Кавур ездил в Англию. Там его тоже выслушивали благосклонно, осуждали Австрию, не одобряли зверской внутренней политики неаполитанского короля-бомбы[322]. Но и только. Пальмерстон даже не удостоил его сколько-нибудь продолжительного разговора. На оба его мемуара о бедствиях Италии отвечали в Англии и во Франции в роде того, что «Бог даст, Австрия смилуется над вами». Предлагали даже дружеское заступничество перед Австрией; но чуть только Кавур становился настойчивее, брови дипломатических Юпитеров начинали хмуриться, добрые пожелания перемешивались с укоризнами.
«Ваша ошибка в том, – говорил Пальмерстон пьемонтскому посланнику Эмануэле д’Азелио[323] через год после парижского съезда, – что вы воображаете, будто для блага Италии вам необходимо ссориться с Австрией».
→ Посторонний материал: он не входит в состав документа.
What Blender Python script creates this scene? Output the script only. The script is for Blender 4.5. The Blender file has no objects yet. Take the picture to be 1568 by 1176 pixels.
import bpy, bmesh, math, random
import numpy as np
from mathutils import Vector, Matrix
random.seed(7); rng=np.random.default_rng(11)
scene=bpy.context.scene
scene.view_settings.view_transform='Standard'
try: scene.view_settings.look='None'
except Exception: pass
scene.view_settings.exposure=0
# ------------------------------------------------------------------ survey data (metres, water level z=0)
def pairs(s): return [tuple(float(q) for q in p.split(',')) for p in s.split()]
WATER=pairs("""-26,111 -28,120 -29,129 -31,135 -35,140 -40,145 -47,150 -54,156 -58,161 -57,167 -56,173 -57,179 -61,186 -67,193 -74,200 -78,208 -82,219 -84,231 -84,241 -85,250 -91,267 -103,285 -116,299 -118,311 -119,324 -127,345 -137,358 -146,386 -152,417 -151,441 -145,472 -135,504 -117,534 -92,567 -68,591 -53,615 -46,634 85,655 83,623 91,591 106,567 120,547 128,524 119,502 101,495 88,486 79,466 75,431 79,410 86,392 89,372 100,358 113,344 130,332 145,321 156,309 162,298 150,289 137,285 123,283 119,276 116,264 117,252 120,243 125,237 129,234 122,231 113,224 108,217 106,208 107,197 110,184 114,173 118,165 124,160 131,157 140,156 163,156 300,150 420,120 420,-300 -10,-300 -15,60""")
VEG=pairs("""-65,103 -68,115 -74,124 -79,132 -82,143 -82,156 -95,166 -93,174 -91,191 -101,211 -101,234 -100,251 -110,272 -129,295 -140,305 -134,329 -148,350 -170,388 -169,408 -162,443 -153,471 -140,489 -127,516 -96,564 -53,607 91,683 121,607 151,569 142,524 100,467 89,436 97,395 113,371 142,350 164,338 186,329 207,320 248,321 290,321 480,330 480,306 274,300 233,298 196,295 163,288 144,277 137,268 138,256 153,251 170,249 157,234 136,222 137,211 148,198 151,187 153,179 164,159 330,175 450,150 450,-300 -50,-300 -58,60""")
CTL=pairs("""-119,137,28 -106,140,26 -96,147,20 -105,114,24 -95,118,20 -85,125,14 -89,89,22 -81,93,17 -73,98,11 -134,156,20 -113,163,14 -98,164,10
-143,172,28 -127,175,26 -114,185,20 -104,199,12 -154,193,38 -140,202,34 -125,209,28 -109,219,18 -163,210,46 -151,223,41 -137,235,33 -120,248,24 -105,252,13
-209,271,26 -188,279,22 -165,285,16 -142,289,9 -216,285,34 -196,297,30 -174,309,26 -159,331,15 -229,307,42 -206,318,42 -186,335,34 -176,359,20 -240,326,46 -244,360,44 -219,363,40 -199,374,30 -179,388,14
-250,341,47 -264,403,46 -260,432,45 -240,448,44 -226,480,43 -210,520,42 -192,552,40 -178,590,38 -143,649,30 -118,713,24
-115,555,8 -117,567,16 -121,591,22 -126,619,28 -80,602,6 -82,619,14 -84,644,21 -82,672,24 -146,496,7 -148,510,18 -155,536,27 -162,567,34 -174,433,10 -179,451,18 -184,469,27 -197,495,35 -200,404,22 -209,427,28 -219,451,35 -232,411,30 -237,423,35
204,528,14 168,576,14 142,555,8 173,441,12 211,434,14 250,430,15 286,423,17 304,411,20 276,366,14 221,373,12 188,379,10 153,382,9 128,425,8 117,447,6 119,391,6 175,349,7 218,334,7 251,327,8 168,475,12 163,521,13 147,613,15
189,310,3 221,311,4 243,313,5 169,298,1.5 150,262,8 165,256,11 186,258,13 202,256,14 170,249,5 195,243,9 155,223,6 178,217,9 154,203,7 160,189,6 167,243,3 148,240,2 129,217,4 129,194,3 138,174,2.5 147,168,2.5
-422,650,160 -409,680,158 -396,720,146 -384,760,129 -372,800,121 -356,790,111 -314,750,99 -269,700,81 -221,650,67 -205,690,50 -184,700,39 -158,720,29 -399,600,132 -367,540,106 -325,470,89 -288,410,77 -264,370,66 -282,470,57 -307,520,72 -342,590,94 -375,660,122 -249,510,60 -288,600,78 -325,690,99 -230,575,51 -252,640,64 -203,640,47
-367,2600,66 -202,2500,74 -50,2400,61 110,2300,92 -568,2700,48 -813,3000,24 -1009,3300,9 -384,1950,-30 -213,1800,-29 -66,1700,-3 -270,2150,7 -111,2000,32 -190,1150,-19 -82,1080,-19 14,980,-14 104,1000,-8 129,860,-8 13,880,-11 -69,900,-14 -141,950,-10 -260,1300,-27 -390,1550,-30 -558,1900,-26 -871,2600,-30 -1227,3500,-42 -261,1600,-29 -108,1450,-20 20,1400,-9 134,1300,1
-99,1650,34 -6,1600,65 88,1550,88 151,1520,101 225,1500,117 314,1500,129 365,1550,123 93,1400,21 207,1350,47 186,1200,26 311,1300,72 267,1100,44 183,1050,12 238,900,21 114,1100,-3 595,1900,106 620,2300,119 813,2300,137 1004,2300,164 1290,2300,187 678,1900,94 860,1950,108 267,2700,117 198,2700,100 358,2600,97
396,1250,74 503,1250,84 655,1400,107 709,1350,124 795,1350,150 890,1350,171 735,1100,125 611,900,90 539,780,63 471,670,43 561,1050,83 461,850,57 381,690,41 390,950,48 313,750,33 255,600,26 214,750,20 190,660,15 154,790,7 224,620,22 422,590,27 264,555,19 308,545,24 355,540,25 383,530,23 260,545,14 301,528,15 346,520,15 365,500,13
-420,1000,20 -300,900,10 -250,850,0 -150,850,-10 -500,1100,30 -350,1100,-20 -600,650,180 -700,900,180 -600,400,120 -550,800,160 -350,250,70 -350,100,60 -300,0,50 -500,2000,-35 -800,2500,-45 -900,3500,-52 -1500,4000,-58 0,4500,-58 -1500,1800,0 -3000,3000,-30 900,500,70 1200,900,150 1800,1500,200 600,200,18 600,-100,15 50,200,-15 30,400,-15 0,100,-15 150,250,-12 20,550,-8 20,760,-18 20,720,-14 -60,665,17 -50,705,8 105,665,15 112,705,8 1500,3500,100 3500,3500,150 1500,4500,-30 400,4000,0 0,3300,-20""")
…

Когда д’Азелио пояснял ему, что Австрия и Пьемонт выражают собою два диаметрально противоположные принципа, взаимно исключающие друг друга, что столкновение между ними не может быть устранено никакими дипломатическими хитросплетениями, ему возражали многозначительным «о-о!» и давали понять, что столкновение это во всяком случае падет на страх и ответственность Пьемонта, но что с английской точки зрения ни столкновение, ни отмена трактата 1815 г. вовсе нежелательны.
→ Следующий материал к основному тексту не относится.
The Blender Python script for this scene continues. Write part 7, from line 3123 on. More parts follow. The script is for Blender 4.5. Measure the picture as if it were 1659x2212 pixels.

А между тем, события принимали все более и более настойчивый, грозный вид. С тех пор, как Пьемонт окончательно вступил на конституционную дорогу, Австрия чересчур очевидно начала каяться в снисхождении, выказанном Виктору-Эммануилу. Как ни умеренна была политика Кавура, она тем не менее заключала в себе непрерывный ряд почти ежедневных оскорблений и вызовов Австрии. Организация пьемонтской армии, устройство морского арсенала в Специи, укрепления Алессандрии и Казале возбуждали в Вене самые основательные опасения и вызвали несколько резких замечаний. Одно время Австрия, сконфуженная внезапным охлаждением к ней всей Европы, решила было держаться политики примирения. Либеральный эрцгерцог Максимилиан, впоследствии злополучный мехиканский император[324], был назначен ломбардо-венецианским вице-королем с инструкцией отнять у Пьемонта всякий повод жаловаться перед Европой на жестокости и притеснения тедесков[325]. Но его очень скоро сменили. Венская политика вступила на совершенно иную дорогу. Власти в Ломбардии и Венеции стали с сугубым рвением и с неоднократными нарушениями даже писанного права преследовать патриотов, в особенности же родственников и друзей тех изгнанников, которые нашли себе убежище в Пьемонте. Одним словом, было очевидно, что если Пьемонт, своевременно заручившись надежными союзничеством, не начнет наступательных действий против Австрии, то Австрия очень легко может в каждую данную минуту напасть на Пьемонт и задушить его своим численным превосходством даже прежде, чем союзники подоспеют на помощь.